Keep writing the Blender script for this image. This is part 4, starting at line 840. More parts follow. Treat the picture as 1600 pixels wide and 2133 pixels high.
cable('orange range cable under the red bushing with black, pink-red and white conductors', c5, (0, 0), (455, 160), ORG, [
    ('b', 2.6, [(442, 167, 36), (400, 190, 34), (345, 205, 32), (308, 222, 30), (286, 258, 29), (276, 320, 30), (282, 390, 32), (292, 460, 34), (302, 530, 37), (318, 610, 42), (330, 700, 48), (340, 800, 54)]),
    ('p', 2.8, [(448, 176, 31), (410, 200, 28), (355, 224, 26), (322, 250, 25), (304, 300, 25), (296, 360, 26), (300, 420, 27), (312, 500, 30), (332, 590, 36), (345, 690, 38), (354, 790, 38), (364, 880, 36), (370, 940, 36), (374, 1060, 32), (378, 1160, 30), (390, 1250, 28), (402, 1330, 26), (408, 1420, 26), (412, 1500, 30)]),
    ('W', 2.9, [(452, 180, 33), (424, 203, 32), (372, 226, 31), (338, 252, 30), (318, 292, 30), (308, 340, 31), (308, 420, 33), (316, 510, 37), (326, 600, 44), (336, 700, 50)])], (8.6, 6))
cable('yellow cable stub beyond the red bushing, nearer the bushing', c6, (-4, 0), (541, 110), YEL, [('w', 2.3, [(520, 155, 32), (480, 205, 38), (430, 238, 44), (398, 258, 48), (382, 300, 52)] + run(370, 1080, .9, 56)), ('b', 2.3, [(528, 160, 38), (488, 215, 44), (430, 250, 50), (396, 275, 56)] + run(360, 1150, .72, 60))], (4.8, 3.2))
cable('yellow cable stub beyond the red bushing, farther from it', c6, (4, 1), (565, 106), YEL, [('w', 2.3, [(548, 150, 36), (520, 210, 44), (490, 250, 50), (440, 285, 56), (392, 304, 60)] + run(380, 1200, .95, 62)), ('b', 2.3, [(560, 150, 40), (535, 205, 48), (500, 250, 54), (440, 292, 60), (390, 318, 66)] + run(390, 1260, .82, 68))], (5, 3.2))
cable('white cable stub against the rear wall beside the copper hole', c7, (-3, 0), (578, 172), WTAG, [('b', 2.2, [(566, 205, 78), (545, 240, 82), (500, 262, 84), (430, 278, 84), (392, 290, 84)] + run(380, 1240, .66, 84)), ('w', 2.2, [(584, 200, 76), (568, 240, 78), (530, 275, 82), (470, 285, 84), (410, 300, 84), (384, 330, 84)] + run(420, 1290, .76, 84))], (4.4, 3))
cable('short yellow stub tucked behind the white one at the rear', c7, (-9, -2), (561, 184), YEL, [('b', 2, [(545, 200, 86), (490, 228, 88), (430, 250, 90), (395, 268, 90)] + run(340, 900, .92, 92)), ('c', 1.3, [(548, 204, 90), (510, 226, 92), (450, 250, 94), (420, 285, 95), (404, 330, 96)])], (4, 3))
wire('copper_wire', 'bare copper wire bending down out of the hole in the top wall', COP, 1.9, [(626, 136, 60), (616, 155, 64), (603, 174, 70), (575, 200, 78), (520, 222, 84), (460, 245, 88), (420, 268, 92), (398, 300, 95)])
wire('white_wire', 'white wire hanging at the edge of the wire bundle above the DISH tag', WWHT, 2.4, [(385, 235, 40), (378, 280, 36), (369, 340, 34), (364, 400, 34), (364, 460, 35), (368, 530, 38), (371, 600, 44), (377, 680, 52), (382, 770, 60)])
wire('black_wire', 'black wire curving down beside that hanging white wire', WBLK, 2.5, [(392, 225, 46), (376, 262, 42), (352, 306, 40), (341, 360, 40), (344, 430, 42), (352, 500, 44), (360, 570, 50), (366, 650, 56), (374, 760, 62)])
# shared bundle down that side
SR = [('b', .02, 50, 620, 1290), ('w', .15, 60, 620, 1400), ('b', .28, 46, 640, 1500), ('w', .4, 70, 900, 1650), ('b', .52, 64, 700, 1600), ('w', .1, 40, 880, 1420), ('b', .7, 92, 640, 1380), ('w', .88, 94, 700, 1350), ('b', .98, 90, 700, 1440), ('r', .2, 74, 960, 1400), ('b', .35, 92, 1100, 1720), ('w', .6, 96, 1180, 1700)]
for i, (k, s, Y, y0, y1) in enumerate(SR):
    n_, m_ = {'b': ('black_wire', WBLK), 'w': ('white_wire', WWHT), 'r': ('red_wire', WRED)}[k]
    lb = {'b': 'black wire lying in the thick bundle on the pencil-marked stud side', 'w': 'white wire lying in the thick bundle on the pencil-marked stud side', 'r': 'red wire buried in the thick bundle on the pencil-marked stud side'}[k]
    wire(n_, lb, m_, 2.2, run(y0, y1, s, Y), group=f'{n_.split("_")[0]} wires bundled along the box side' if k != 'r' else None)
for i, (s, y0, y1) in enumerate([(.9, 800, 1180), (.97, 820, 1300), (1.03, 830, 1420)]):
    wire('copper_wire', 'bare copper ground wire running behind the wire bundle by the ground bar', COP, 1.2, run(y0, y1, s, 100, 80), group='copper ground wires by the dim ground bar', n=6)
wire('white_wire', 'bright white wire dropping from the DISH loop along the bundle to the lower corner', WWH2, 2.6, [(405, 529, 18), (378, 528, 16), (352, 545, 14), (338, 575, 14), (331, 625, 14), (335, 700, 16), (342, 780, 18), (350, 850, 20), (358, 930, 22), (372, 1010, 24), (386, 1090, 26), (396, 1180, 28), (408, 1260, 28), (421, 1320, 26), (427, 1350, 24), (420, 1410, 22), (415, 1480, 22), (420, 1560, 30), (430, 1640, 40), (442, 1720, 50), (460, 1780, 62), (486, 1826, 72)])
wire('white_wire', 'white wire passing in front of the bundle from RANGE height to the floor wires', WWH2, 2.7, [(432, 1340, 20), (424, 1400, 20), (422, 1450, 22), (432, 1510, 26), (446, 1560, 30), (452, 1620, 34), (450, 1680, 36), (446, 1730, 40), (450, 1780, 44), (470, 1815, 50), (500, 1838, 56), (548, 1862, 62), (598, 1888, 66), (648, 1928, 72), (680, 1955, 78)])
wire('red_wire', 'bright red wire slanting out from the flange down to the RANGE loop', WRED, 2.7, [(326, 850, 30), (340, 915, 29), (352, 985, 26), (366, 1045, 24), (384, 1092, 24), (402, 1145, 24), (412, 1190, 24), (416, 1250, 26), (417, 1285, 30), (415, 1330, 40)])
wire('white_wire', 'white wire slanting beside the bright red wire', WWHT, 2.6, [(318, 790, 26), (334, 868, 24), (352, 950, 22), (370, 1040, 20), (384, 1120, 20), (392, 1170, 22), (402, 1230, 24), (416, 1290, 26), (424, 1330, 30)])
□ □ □
Print back all the lines verbatim.

Keep writing the Blender script for this image. This is part 4, starting at line 840. More parts follow. Treat the picture as 1600 pixels wide and 2133 pixels high.
cable('orange range cable under the red bushing with black, pink-red and white conductors', c5, (0, 0), (455, 160), ORG, [
    ('b', 2.6, [(442, 167, 36), (400, 190, 34), (345, 205, 32), (308, 222, 30), (286, 258, 29), (276, 320, 30), (282, 390, 32), (292, 460, 34), (302, 530, 37), (318, 610, 42), (330, 700, 48), (340, 800, 54)]),
    ('p', 2.8, [(448, 176, 31), (410, 200, 28), (355, 224, 26), (322, 250, 25), (304, 300, 25), (296, 360, 26), (300, 420, 27), (312, 500, 30), (332, 590, 36), (345, 690, 38), (354, 790, 38), (364, 880, 36), (370, 940, 36), (374, 1060, 32), (378, 1160, 30), (390, 1250, 28), (402, 1330, 26), (408, 1420, 26), (412, 1500, 30)]),
    ('W', 2.9, [(452, 180, 33), (424, 203, 32), (372, 226, 31), (338, 252, 30), (318, 292, 30), (308, 340, 31), (308, 420, 33), (316, 510, 37), (326, 600, 44), (336, 700, 50)])], (8.6, 6))
cable('yellow cable stub beyond the red bushing, nearer the bushing', c6, (-4, 0), (541, 110), YEL, [('w', 2.3, [(520, 155, 32), (480, 205, 38), (430, 238, 44), (398, 258, 48), (382, 300, 52)] + run(370, 1080, .9, 56)), ('b', 2.3, [(528, 160, 38), (488, 215, 44), (430, 250, 50), (396, 275, 56)] + run(360, 1150, .72, 60))], (4.8, 3.2))
cable('yellow cable stub beyond the red bushing, farther from it', c6, (4, 1), (565, 106), YEL, [('w', 2.3, [(548, 150, 36), (520, 210, 44), (490, 250, 50), (440, 285, 56), (392, 304, 60)] + run(380, 1200, .95, 62)), ('b', 2.3, [(560, 150, 40), (535, 205, 48), (500, 250, 54), (440, 292, 60), (390, 318, 66)] + run(390, 1260, .82, 68))], (5, 3.2))
cable('white cable stub against the rear wall beside the copper hole', c7, (-3, 0), (578, 172), WTAG, [('b', 2.2, [(566, 205, 78), (545, 240, 82), (500, 262, 84), (430, 278, 84), (392, 290, 84)] + run(380, 1240, .66, 84)), ('w', 2.2, [(584, 200, 76), (568, 240, 78), (530, 275, 82), (470, 285, 84), (410, 300, 84), (384, 330, 84)] + run(420, 1290, .76, 84))], (4.4, 3))
cable('short yellow stub tucked behind the white one at the rear', c7, (-9, -2), (561, 184), YEL, [('b', 2, [(545, 200, 86), (490, 228, 88), (430, 250, 90), (395, 268, 90)] + run(340, 900, .92, 92)), ('c', 1.3, [(548, 204, 90), (510, 226, 92), (450, 250, 94), (420, 285, 95), (404, 330, 96)])], (4, 3))
wire('copper_wire', 'bare copper wire bending down out of the hole in the top wall', COP, 1.9, [(626, 136, 60), (616, 155, 64), (603, 174, 70), (575, 200, 78), (520, 222, 84), (460, 245, 88), (420, 268, 92), (398, 300, 95)])
wire('white_wire', 'white wire hanging at the edge of the wire bundle above the DISH tag', WWHT, 2.4, [(385, 235, 40), (378, 280, 36), (369, 340, 34), (364, 400, 34), (364, 460, 35), (368, 530, 38), (371, 600, 44), (377, 680, 52), (382, 770, 60)])
wire('black_wire', 'black wire curving down beside that hanging white wire', WBLK, 2.5, [(392, 225, 46), (376, 262, 42), (352, 306, 40), (341, 360, 40), (344, 430, 42), (352, 500, 44), (360, 570, 50), (366, 650, 56), (374, 760, 62)])
# shared bundle down that side
SR = [('b', .02, 50, 620, 1290), ('w', .15, 60, 620, 1400), ('b', .28, 46, 640, 1500), ('w', .4, 70, 900, 1650), ('b', .52, 64, 700, 1600), ('w', .1, 40, 880, 1420), ('b', .7, 92, 640, 1380), ('w', .88, 94, 700, 1350), ('b', .98, 90, 700, 1440), ('r', .2, 74, 960, 1400), ('b', .35, 92, 1100, 1720), ('w', .6, 96, 1180, 1700)]
for i, (k, s, Y, y0, y1) in enumerate(SR):
    n_, m_ = {'b': ('black_wire', WBLK), 'w': ('white_wire', WWHT), 'r': ('red_wire', WRED)}[k]
    lb = {'b': 'black wire lying in the thick bundle on the pencil-marked stud side', 'w': 'white wire lying in the thick bundle on the pencil-marked stud side', 'r': 'red wire buried in the thick bundle on the pencil-marked stud side'}[k]
    wire(n_, lb, m_, 2.2, run(y0, y1, s, Y), group=f'{n_.split("_")[0]} wires bundled along the box side' if k != 'r' else None)
for i, (s, y0, y1) in enumerate([(.9, 800, 1180), (.97, 820, 1300), (1.03, 830, 1420)]):
    wire('copper_wire', 'bare copper ground wire running behind the wire bundle by the ground bar', COP, 1.2, run(y0, y1, s, 100, 80), group='copper ground wires by the dim ground bar', n=6)
wire('white_wire', 'bright white wire dropping from the DISH loop along the bundle to the lower corner', WWH2, 2.6, [(405, 529, 18), (378, 528, 16), (352, 545, 14), (338, 575, 14), (331, 625, 14), (335, 700, 16), (342, 780, 18), (350, 850, 20), (358, 930, 22), (372, 1010, 24), (386, 1090, 26), (396, 1180, 28), (408, 1260, 28), (421, 1320, 26), (427, 1350, 24), (420, 1410, 22), (415, 1480, 22), (420, 1560, 30), (430, 1640, 40), (442, 1720, 50), (460, 1780, 62), (486, 1826, 72)])
wire('white_wire', 'white wire passing in front of the bundle from RANGE height to the floor wires', WWH2, 2.7, [(432, 1340, 20), (424, 1400, 20), (422, 1450, 22), (432, 1510, 26), (446, 1560, 30), (452, 1620, 34), (450, 1680, 36), (446, 1730, 40), (450, 1780, 44), (470, 1815, 50), (500, 1838, 56), (548, 1862, 62), (598, 1888, 66), (648, 1928, 72), (680, 1955, 78)])
wire('red_wire', 'bright red wire slanting out from the flange down to the RANGE loop', WRED, 2.7, [(326, 850, 30), (340, 915, 29), (352, 985, 26), (366, 1045, 24), (384, 1092, 24), (402, 1145, 24), (412, 1190, 24), (416, 1250, 26), (417, 1285, 30), (415, 1330, 40)])
wire('white_wire', 'white wire slanting beside the bright red wire', WWHT, 2.6, [(318, 790, 26), (334, 868, 24), (352, 950, 22), (370, 1040, 20), (384, 1120, 20), (392, 1170, 22), (402, 1230, 24), (416, 1290, 26), (424, 1330, 30)])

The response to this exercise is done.